_WHAT IS EXPECTED_. Return the line containing "by 836 pixels.", the line containing "return v,np.arange(N*4).reshape(N,4),c", and every line between them, exactly as they stand. Output nothing else.

_AVAILABLE DATA_.

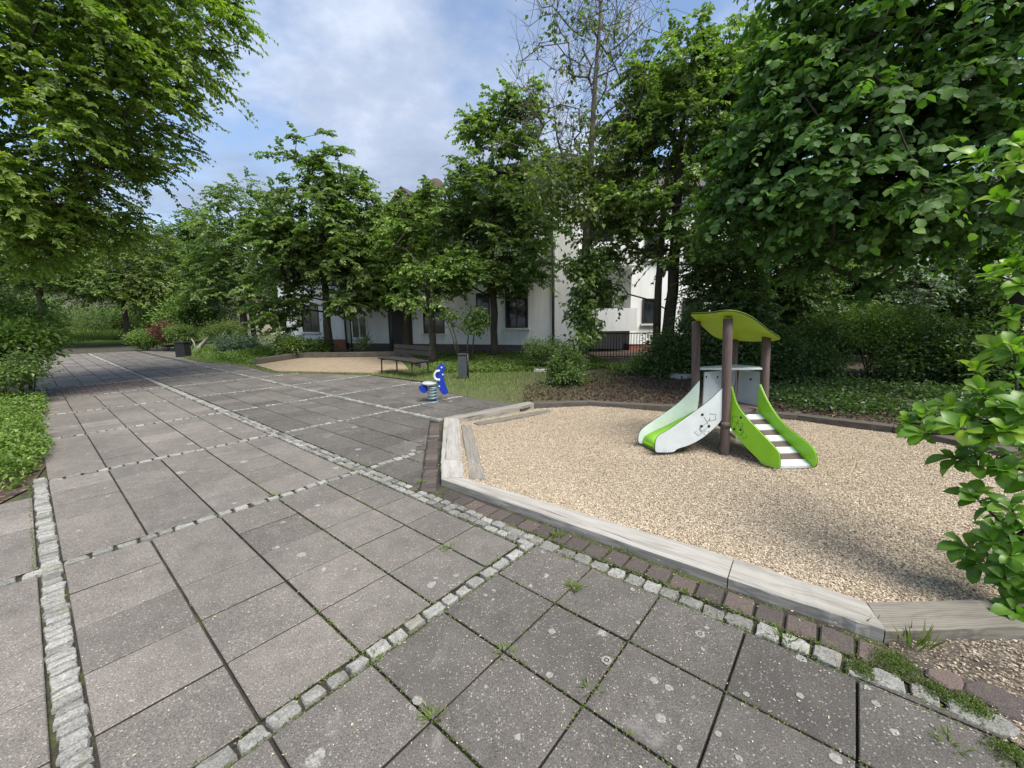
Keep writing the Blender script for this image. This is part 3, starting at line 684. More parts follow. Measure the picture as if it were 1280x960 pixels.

---

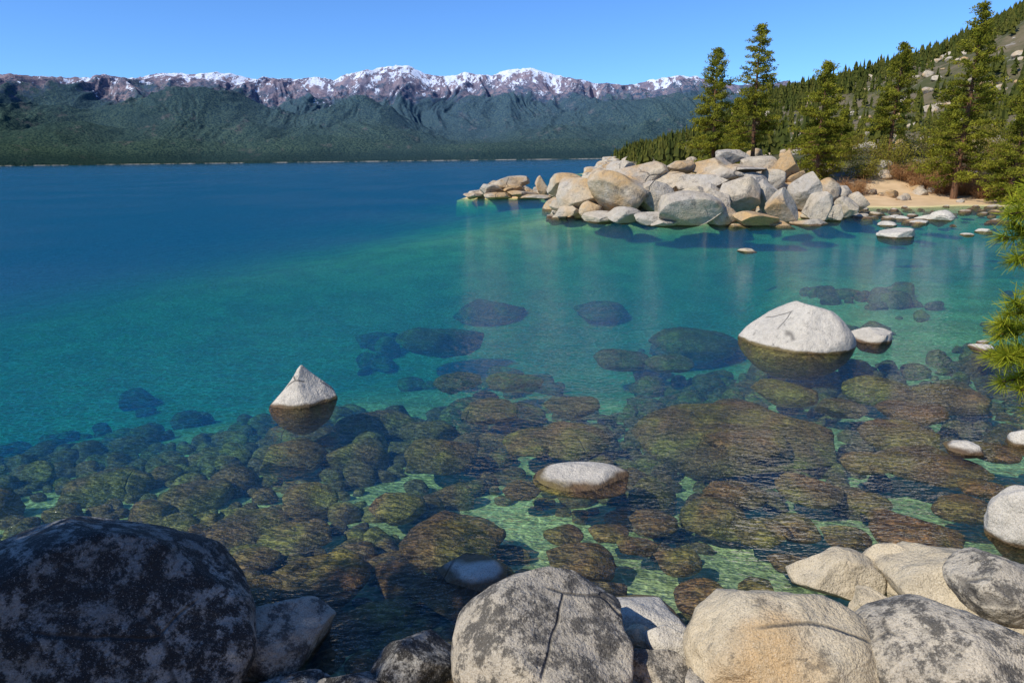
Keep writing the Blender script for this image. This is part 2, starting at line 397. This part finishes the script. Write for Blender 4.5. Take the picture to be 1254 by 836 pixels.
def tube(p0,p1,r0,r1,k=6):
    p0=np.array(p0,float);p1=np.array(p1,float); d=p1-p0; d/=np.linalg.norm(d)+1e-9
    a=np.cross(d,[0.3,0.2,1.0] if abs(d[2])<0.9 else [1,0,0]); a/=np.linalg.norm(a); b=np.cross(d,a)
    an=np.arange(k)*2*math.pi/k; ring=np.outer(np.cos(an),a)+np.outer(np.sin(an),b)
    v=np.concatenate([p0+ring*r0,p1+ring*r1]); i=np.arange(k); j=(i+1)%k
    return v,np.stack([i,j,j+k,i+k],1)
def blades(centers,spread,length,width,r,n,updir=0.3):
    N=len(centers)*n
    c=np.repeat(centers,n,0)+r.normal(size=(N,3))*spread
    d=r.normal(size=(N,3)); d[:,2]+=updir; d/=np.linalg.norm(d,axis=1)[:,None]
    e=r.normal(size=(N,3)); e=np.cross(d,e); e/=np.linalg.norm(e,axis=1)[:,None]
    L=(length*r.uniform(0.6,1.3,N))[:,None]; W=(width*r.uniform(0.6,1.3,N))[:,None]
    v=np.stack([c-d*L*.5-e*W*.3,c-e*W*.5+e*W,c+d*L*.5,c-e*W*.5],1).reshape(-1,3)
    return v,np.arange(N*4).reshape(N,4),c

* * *

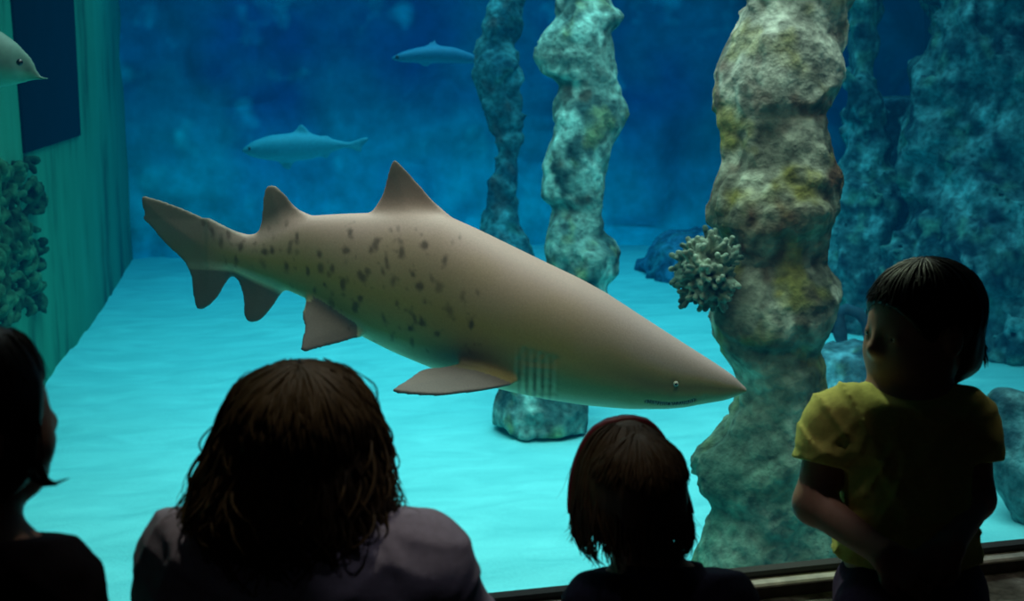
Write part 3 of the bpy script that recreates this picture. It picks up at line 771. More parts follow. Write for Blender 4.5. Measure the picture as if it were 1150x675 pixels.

_OUTPUT BELOW_.
Keep writing the Blender script for this image. This is part 2, starting at line 397. This part finishes the script. Write for Blender 4.5. Take the picture to be 1254 by 836 pixels.
def tube(p0,p1,r0,r1,k=6):
    p0=np.array(p0,float);p1=np.array(p1,float); d=p1-p0; d/=np.linalg.norm(d)+1e-9
    a=np.cross(d,[0.3,0.2,1.0] if abs(d[2])<0.9 else [1,0,0]); a/=np.linalg.norm(a); b=np.cross(d,a)
    an=np.arange(k)*2*math.pi/k; ring=np.outer(np.cos(an),a)+np.outer(np.sin(an),b)
    v=np.concatenate([p0+ring*r0,p1+ring*r1]); i=np.arange(k); j=(i+1)%k
    return v,np.stack([i,j,j+k,i+k],1)
def blades(centers,spread,length,width,r,n,updir=0.3):
    N=len(centers)*n
    c=np.repeat(centers,n,0)+r.normal(size=(N,3))*spread
    d=r.normal(size=(N,3)); d[:,2]+=updir; d/=np.linalg.norm(d,axis=1)[:,None]
    e=r.normal(size=(N,3)); e=np.cross(d,e); e/=np.linalg.norm(e,axis=1)[:,None]
    L=(length*r.uniform(0.6,1.3,N))[:,None]; W=(width*r.uniform(0.6,1.3,N))[:,None]
    v=np.stack([c-d*L*.5-e*W*.3,c-e*W*.5+e*W,c+d*L*.5,c-e*W*.5],1).reshape(-1,3)
    return v,np.arange(N*4).reshape(N,4),c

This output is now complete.